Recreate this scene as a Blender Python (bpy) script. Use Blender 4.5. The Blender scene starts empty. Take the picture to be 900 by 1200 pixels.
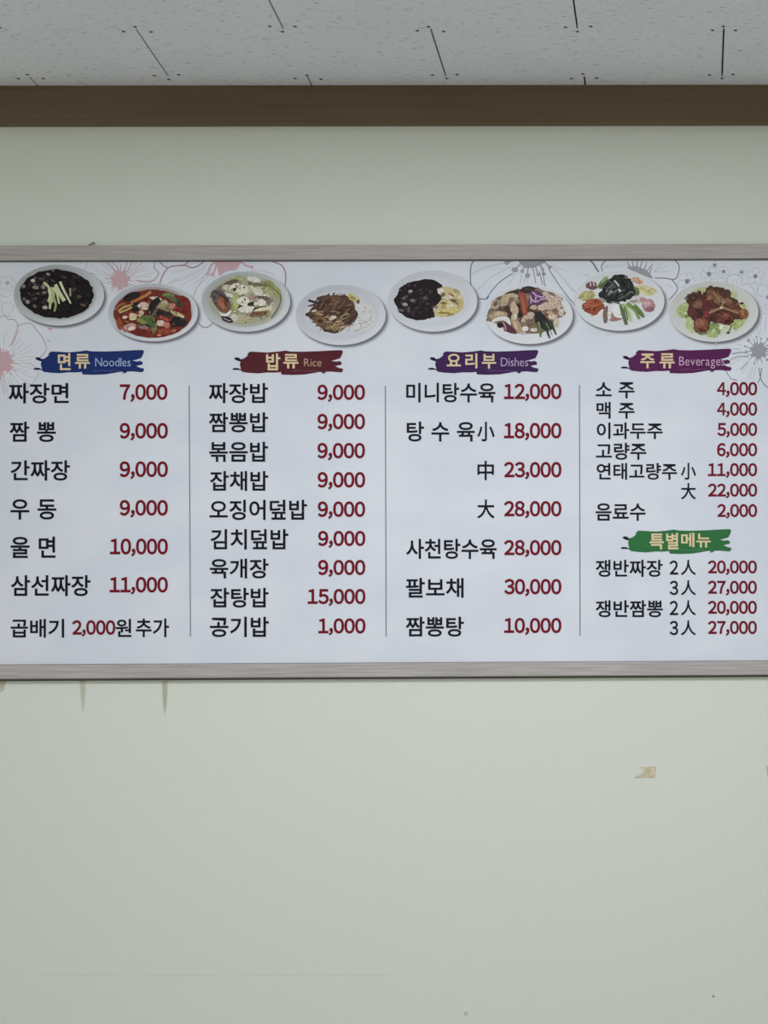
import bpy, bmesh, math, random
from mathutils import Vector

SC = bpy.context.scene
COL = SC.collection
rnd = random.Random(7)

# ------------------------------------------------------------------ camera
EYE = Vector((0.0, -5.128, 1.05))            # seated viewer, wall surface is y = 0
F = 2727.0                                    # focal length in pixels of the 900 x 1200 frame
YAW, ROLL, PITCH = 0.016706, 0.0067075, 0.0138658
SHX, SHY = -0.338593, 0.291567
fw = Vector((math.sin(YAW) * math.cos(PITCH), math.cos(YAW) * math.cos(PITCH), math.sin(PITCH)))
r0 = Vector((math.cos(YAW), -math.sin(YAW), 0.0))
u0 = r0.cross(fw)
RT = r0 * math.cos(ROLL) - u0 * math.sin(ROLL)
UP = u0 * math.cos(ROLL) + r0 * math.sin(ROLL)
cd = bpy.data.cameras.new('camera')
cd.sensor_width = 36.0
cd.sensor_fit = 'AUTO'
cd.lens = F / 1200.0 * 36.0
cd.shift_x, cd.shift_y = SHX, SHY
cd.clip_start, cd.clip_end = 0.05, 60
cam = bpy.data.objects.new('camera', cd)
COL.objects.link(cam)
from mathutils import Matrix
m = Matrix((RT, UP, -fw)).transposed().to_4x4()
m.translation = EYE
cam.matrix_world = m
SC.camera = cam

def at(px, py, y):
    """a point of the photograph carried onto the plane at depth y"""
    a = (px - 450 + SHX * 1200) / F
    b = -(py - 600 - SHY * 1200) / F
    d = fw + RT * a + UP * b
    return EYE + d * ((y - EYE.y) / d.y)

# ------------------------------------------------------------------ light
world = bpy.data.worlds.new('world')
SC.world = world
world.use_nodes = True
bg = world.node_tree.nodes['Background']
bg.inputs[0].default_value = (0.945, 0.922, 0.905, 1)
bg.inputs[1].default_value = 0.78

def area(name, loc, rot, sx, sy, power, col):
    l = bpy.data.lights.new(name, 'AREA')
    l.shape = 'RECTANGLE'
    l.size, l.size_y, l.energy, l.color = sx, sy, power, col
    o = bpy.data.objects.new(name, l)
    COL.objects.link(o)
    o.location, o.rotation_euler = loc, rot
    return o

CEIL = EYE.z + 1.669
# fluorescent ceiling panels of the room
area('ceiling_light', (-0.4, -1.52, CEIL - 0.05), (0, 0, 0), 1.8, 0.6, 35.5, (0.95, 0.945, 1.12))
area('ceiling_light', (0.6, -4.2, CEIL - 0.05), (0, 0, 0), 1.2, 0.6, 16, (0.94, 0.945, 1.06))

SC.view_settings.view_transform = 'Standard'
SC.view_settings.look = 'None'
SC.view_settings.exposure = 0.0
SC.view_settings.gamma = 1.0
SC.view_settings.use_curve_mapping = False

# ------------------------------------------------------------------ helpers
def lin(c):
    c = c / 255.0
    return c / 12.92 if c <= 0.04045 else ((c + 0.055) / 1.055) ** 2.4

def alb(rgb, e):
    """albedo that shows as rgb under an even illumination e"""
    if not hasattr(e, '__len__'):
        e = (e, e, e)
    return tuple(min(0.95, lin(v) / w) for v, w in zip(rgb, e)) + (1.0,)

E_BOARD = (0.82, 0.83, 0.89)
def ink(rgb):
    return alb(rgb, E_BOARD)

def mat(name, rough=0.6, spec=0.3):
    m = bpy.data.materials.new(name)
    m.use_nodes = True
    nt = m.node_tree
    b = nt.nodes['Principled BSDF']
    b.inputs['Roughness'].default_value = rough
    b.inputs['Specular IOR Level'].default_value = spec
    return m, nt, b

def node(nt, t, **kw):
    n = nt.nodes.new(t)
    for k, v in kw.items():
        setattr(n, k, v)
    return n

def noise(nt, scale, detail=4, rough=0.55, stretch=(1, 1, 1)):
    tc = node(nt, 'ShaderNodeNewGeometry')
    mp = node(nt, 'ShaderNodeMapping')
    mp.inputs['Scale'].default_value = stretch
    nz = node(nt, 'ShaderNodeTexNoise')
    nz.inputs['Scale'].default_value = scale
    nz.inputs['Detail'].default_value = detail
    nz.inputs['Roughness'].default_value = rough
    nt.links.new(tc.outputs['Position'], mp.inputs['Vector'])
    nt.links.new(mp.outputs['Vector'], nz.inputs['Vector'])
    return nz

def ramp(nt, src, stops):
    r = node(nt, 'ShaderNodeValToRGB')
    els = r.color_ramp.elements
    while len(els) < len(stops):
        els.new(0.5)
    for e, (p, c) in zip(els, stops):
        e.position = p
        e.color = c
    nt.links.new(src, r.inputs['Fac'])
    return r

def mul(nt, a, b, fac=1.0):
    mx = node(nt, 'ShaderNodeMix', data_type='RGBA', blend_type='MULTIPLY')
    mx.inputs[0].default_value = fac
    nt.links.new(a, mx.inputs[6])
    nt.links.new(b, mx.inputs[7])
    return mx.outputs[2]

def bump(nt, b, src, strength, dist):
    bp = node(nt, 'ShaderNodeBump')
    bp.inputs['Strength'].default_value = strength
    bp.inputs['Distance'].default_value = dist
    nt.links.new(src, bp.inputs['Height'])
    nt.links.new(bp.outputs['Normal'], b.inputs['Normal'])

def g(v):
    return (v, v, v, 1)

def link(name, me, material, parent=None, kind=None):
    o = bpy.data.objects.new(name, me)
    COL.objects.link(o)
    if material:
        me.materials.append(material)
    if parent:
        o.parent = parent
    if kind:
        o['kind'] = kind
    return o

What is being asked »
Transcribe the full listing above exactly, with the images removed.

Task answer »
Recreate this scene as a Blender Python (bpy) script. Use Blender 4.5. The Blender scene starts empty. Take the picture to be 900 by 1200 pixels.
import bpy, bmesh, math, random
from mathutils import Vector

SC = bpy.context.scene
COL = SC.collection
rnd = random.Random(7)

# ------------------------------------------------------------------ camera
EYE = Vector((0.0, -5.128, 1.05))            # seated viewer, wall surface is y = 0
F = 2727.0                                    # focal length in pixels of the 900 x 1200 frame
YAW, ROLL, PITCH = 0.016706, 0.0067075, 0.0138658
SHX, SHY = -0.338593, 0.291567
fw = Vector((math.sin(YAW) * math.cos(PITCH), math.cos(YAW) * math.cos(PITCH), math.sin(PITCH)))
r0 = Vector((math.cos(YAW), -math.sin(YAW), 0.0))
u0 = r0.cross(fw)
RT = r0 * math.cos(ROLL) - u0 * math.sin(ROLL)
UP = u0 * math.cos(ROLL) + r0 * math.sin(ROLL)
cd = bpy.data.cameras.new('camera')
cd.sensor_width = 36.0
cd.sensor_fit = 'AUTO'
cd.lens = F / 1200.0 * 36.0
cd.shift_x, cd.shift_y = SHX, SHY
cd.clip_start, cd.clip_end = 0.05, 60
cam = bpy.data.objects.new('camera', cd)
COL.objects.link(cam)
from mathutils import Matrix
m = Matrix((RT, UP, -fw)).transposed().to_4x4()
m.translation = EYE
cam.matrix_world = m
SC.camera = cam

def at(px, py, y):
    """a point of the photograph carried onto the plane at depth y"""
    a = (px - 450 + SHX * 1200) / F
    b = -(py - 600 - SHY * 1200) / F
    d = fw + RT * a + UP * b
    return EYE + d * ((y - EYE.y) / d.y)

# ------------------------------------------------------------------ light
world = bpy.data.worlds.new('world')
SC.world = world
world.use_nodes = True
bg = world.node_tree.nodes['Background']
bg.inputs[0].default_value = (0.945, 0.922, 0.905, 1)
bg.inputs[1].default_value = 0.78

def area(name, loc, rot, sx, sy, power, col):
    l = bpy.data.lights.new(name, 'AREA')
    l.shape = 'RECTANGLE'
    l.size, l.size_y, l.energy, l.color = sx, sy, power, col
    o = bpy.data.objects.new(name, l)
    COL.objects.link(o)
    o.location, o.rotation_euler = loc, rot
    return o

CEIL = EYE.z + 1.669
# fluorescent ceiling panels of the room
area('ceiling_light', (-0.4, -1.52, CEIL - 0.05), (0, 0, 0), 1.8, 0.6, 35.5, (0.95, 0.945, 1.12))
area('ceiling_light', (0.6, -4.2, CEIL - 0.05), (0, 0, 0), 1.2, 0.6, 16, (0.94, 0.945, 1.06))

SC.view_settings.view_transform = 'Standard'
SC.view_settings.look = 'None'
SC.view_settings.exposure = 0.0
SC.view_settings.gamma = 1.0
SC.view_settings.use_curve_mapping = False

# ------------------------------------------------------------------ helpers
def lin(c):
    c = c / 255.0
    return c / 12.92 if c <= 0.04045 else ((c + 0.055) / 1.055) ** 2.4

def alb(rgb, e):
    """albedo that shows as rgb under an even illumination e"""
    if not hasattr(e, '__len__'):
        e = (e, e, e)
    return tuple(min(0.95, lin(v) / w) for v, w in zip(rgb, e)) + (1.0,)

E_BOARD = (0.82, 0.83, 0.89)
def ink(rgb):
    return alb(rgb, E_BOARD)

def mat(name, rough=0.6, spec=0.3):
    m = bpy.data.materials.new(name)
    m.use_nodes = True
    nt = m.node_tree
    b = nt.nodes['Principled BSDF']
    b.inputs['Roughness'].default_value = rough
    b.inputs['Specular IOR Level'].default_value = spec
    return m, nt, b

def node(nt, t, **kw):
    n = nt.nodes.new(t)
    for k, v in kw.items():
        setattr(n, k, v)
    return n

def noise(nt, scale, detail=4, rough=0.55, stretch=(1, 1, 1)):
    tc = node(nt, 'ShaderNodeNewGeometry')
    mp = node(nt, 'ShaderNodeMapping')
    mp.inputs['Scale'].default_value = stretch
    nz = node(nt, 'ShaderNodeTexNoise')
    nz.inputs['Scale'].default_value = scale
    nz.inputs['Detail'].default_value = detail
    nz.inputs['Roughness'].default_value = rough
    nt.links.new(tc.outputs['Position'], mp.inputs['Vector'])
    nt.links.new(mp.outputs['Vector'], nz.inputs['Vector'])
    return nz

def ramp(nt, src, stops):
    r = node(nt, 'ShaderNodeValToRGB')
    els = r.color_ramp.elements
    while len(els) < len(stops):
        els.new(0.5)
    for e, (p, c) in zip(els, stops):
        e.position = p
        e.color = c
    nt.links.new(src, r.inputs['Fac'])
    return r

def mul(nt, a, b, fac=1.0):
    mx = node(nt, 'ShaderNodeMix', data_type='RGBA', blend_type='MULTIPLY')
    mx.inputs[0].default_value = fac
    nt.links.new(a, mx.inputs[6])
    nt.links.new(b, mx.inputs[7])
    return mx.outputs[2]

def bump(nt, b, src, strength, dist):
    bp = node(nt, 'ShaderNodeBump')
    bp.inputs['Strength'].default_value = strength
    bp.inputs['Distance'].default_value = dist
    nt.links.new(src, bp.inputs['Height'])
    nt.links.new(bp.outputs['Normal'], b.inputs['Normal'])

def g(v):
    return (v, v, v, 1)

def link(name, me, material, parent=None, kind=None):
    o = bpy.data.objects.new(name, me)
    COL.objects.link(o)
    if material:
        me.materials.append(material)
    if parent:
        o.parent = parent
    if kind:
        o['kind'] = kind
    return o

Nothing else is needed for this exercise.